## EXERCISE BRIEF
Using the listing below, select the lines with the word "scene" and copy them.

[Begin RECORDED DATA]

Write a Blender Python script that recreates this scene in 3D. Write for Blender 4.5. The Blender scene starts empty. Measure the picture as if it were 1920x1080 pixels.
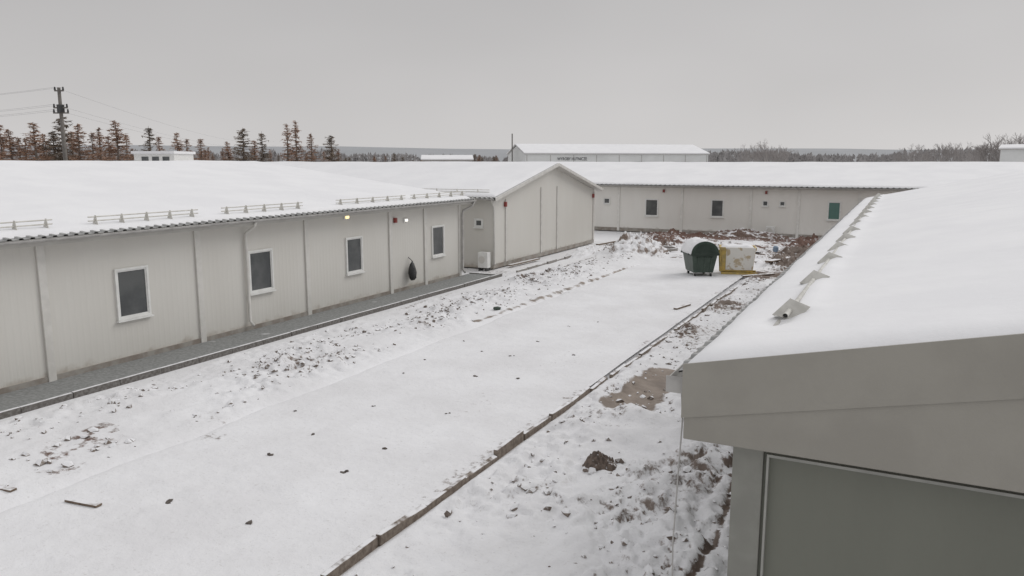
import bpy, bmesh, math, random
import numpy as np
from mathutils import Vector, Matrix
random.seed(4)
sc = bpy.context.scene; col = sc.collection
R = math.radians
# ------------------------------------------------------------------ camera
H = 4.5; F = 1443.0; YAW = R(26.7); PIT = R(9.33)
cam = bpy.data.cameras.new('camera'); co = bpy.data.objects.new('camera', cam); col.objects.link(co)
co.location = (0, 0, H); co.rotation_euler = (R(90) - PIT, 0, YAW)
cam.sensor_width = 36; cam.lens = F / 1920 * 36; cam.clip_end = 6000; cam.clip_start = 0.02
sc.camera = co
ca, sa, cp, sp = math.cos(YAW), math.sin(YAW), math.cos(PIT), math.sin(PIT)
def ray(u, v):
    x = u - 960; y = v - 540
    d = F * cp - y * sp; z = -F * sp - y * cp
    return Vector((x * ca - d * sa, x * sa + d * ca, z))
def on_x(u, v, X):
    r = ray(u, v); t = X / r.x; return r.y * t, H + r.z * t
def on_y(u, v, Y):
    r = ray(u, v); t = Y / r.y; return r.x * t, H + r.z * t
def on_z(u, v, Z=0.0):
    r = ray(u, v); t = (Z - H) / r.z; return r.x * t, r.y * t
def far(u, d):
    rr = (u - 960) / (F / cp) * d
    return rr * ca - d * sa, rr * sa + d * ca
# ------------------------------------------------------------------ numpy noise
def hsh(ix, iy, s):
    n = (ix * 374761 + iy * 668265 + s * 974634) & 0x7fffffff
    n = ((n ^ (n >> 13)) * 12741261) & 0x7fffffff
    n = ((n ^ (n >> 11)) * 7919177) & 0x7fffffff
    return ((n ^ (n >> 15)) & 0xffff) / 65535.0
def vn(x, y, s):
    x = np.asarray(x, float); y = np.asarray(y, float)
    xi = np.floor(x).astype(np.int64); yi = np.floor(y).astype(np.int64)
    fx = x - xi; fy = y - yi; fx = fx * fx * (3 - 2 * fx); fy = fy * fy * (3 - 2 * fy)
    a = hsh(xi, yi, s); b = hsh(xi + 1, yi, s); c = hsh(xi, yi + 1, s); d = hsh(xi + 1, yi + 1, s)
    return (a * (1 - fx) + b * fx) * (1 - fy) + (c * (1 - fx) + d * fx) * fy
def fbm(x, y, s, o=4):
    r = 0; a = .5
    for k in range(o):
        cx, sx_ = math.cos(.6 * k), math.sin(.6 * k)
        r = r + a * vn((x * cx - y * sx_) * 2 ** k + 13.7 * k, (x * sx_ + y * cx) * 2 ** k - 7.3 * k, s + k); a *= .5
    return r / (1 - .5 ** o)
def sst(e0, e1, x):
    t = np.clip((x - e0) / (e1 - e0), 0, 1); return t * t * (3 - 2 * t)
def band(x, a, b, w):
    return sst(a - w, a + w, x) * (1 - sst(b - w, b + w, x))
# ------------------------------------------------------------------ mesh helper
ORG = {}
def tag(o, label=None, cat=None, group=None, kind=None):
    if label: o['label'] = label
    if cat: o['category'] = cat
    if group: o['group'] = group
    if kind: o['kind'] = kind
    return o
def empty(name, loc, rz=0):
    o = bpy.data.objects.new(name, None); col.objects.link(o); o.location = loc; o.rotation_euler = (0, 0, rz)
    o.empty_display_size = .2
    ORG[o.name] = Vector(loc) if rz == 0 else Vector((0, 0, 0)); return o
class MB:
    def __init__(s): s.v = []; s.f = []
    def add(s, vs, fs):
        n = len(s.v); s.v += [tuple(p) for p in vs]; s.f += [tuple(i + n for i in f) for f in fs]; return s
    def box(s, x0, x1, y0, y1, z0, z1):
        return s.add([(x0, y0, z0), (x1, y0, z0), (x1, y1, z0), (x0, y1, z0), (x0, y0, z1), (x1, y0, z1), (x1, y1, z1), (x0, y1, z1)],
                     [(0, 3, 2, 1), (4, 5, 6, 7), (0, 1, 5, 4), (1, 2, 6, 5), (2, 3, 7, 6), (3, 0, 4, 7)])
    def hexa(s, p):
        return s.add(p, [(0, 3, 2, 1), (4, 5, 6, 7), (0, 1, 5, 4), (1, 2, 6, 5), (2, 3, 7, 6), (3, 0, 4, 7)])
    def beam(s, a, b, w, h, up=(0, 0, 1)):
        a = Vector(a); b = Vector(b); d = (b - a).normalized(); u = Vector(up)
        r = d.cross(u)
        if r.length < 1e-4: r = d.cross(Vector((1, 0, 0)))
        r.normalize(); u = r.cross(d)
        q = []
        for c in (a, b):
            q.append([c - r * w / 2 - u * h / 2, c + r * w / 2 - u * h / 2, c + r * w / 2 + u * h / 2, c - r * w / 2 + u * h / 2])
        return s.hexa(q[0] + q[1])
    def tube(s, pts, r, n=8, cap=True):
        pts = [Vector(p) for p in pts]; m = len(pts)
        rs = r if isinstance(r, (list, tuple)) else [r] * m
        vs = []; fs = []; pr = None
        for i, p in enumerate(pts):
            d = (pts[min(i + 1, m - 1)] - pts[max(i - 1, 0)]).normalized()
            if pr is None:
                pr = d.cross(Vector((0, 0, 1)))
                if pr.length < 1e-3: pr = d.cross(Vector((1, 0, 0)))
            pr = (pr - d * pr.dot(d)).normalized(); q = d.cross(pr)
            for k in range(n):
                t = 2 * math.pi * k / n
                vs.append(p + (pr * math.cos(t) + q * math.sin(t)) * rs[i])
        for i in range(m - 1):
            for k in range(n):
                k2 = (k + 1) % n
                fs.append((i * n + k, i * n + k2, (i + 1) * n + k2, (i + 1) * n + k))
        if cap:
            fs.append(tuple(range(n - 1, -1, -1))); fs.append(tuple((m - 1) * n + k for k in range(n)))
        return s.add(vs, fs)
    def prism(s, poly, off):
        off = Vector(off); n = len(poly); p = [Vector(q) for q in poly]
        return s.add(p + [q + off for q in p], [tuple(range(n - 1, -1, -1)), tuple(range(n, 2 * n))] + [(i, (i + 1) % n, (i + 1) % n + n, i + n) for i in range(n)])
    def build(s, name, mat, parent=None, smooth=False, origin=None, bevel=0):
        o0 = Vector((0, 0, 0))
        if parent is not None: o0 = ORG[parent.name]
        elif origin is not None: o0 = Vector(origin)
        me = bpy.data.meshes.new(name)
        me.from_pydata([tuple(Vector(p) - o0) for p in s.v], [], s.f); me.update()
        bm = bmesh.new(); bm.from_mesh(me); bmesh.ops.recalc_face_normals(bm, faces=bm.faces); bm.to_mesh(me); bm.free()
        if smooth: me.polygons.foreach_set('use_smooth', [True] * len(me.polygons))
        me.materials.append(mat)
        o = bpy.data.objects.new(name, me); col.objects.link(o)
        if parent is not None: o.parent = parent
        else: o.location = o0
        ORG[o.name] = o0
        if bevel:
            b = o.modifiers.new('bevel', 'BEVEL'); b.width = bevel; b.segments = 2; b.limit_method = 'ANGLE'
        return o
def grid_mesh(name, P, mat, smooth=True, attrs=None, parent=None):
    n, m, _ = P.shape
    o0 = ORG[parent.name] if parent is not None else Vector((0, 0, 0))
    V = P.reshape(-1, 3) - np.array(o0)
    i = np.arange(n - 1)[:, None] * m + np.arange(m - 1)[None, :]
    Fq = np.stack([i, i + 1, i + m + 1, i + m], -1).reshape(-1, 4)
    a, b, c = V[Fq[0, 0]], V[Fq[0, 1]], V[Fq[0, 3]]
    if np.cross(b - a, c - a)[2] < 0: Fq = Fq[:, ::-1]
    me = bpy.data.meshes.new(name)
    me.vertices.add(len(V)); me.vertices.foreach_set('co', V.ravel())
    me.loops.add(len(Fq) * 4); me.loops.foreach_set('vertex_index', Fq.ravel())
    me.polygons.add(len(Fq)); me.polygons.foreach_set('loop_start', np.arange(len(Fq)) * 4)
    me.update(calc_edges=True); me.validate()
    if smooth: me.polygons.foreach_set('use_smooth', [True] * len(me.polygons))
    for k, vals in (attrs or {}).items():
        at = me.attributes.new(k, 'FLOAT', 'POINT'); at.data.foreach_set('value', np.asarray(vals, np.float32).ravel())
    me.materials.append(mat)
    o = bpy.data.objects.new(name, me); col.objects.link(o)
    if parent is not None: o.parent = parent
    ORG[o.name] = o0
    return o
def copy_tree(o, parent=None):
    c = o.copy(); col.objects.link(c); c.parent = parent
    for ch in o.children: copy_tree(ch, c)
    return c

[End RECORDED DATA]

## RESULT BELOW
Write a Blender Python script that recreates this scene in 3D. Write for Blender 4.5. The Blender scene starts empty. Measure the picture as if it were 1920x1080 pixels.
sc = bpy.context.scene; col = sc.collection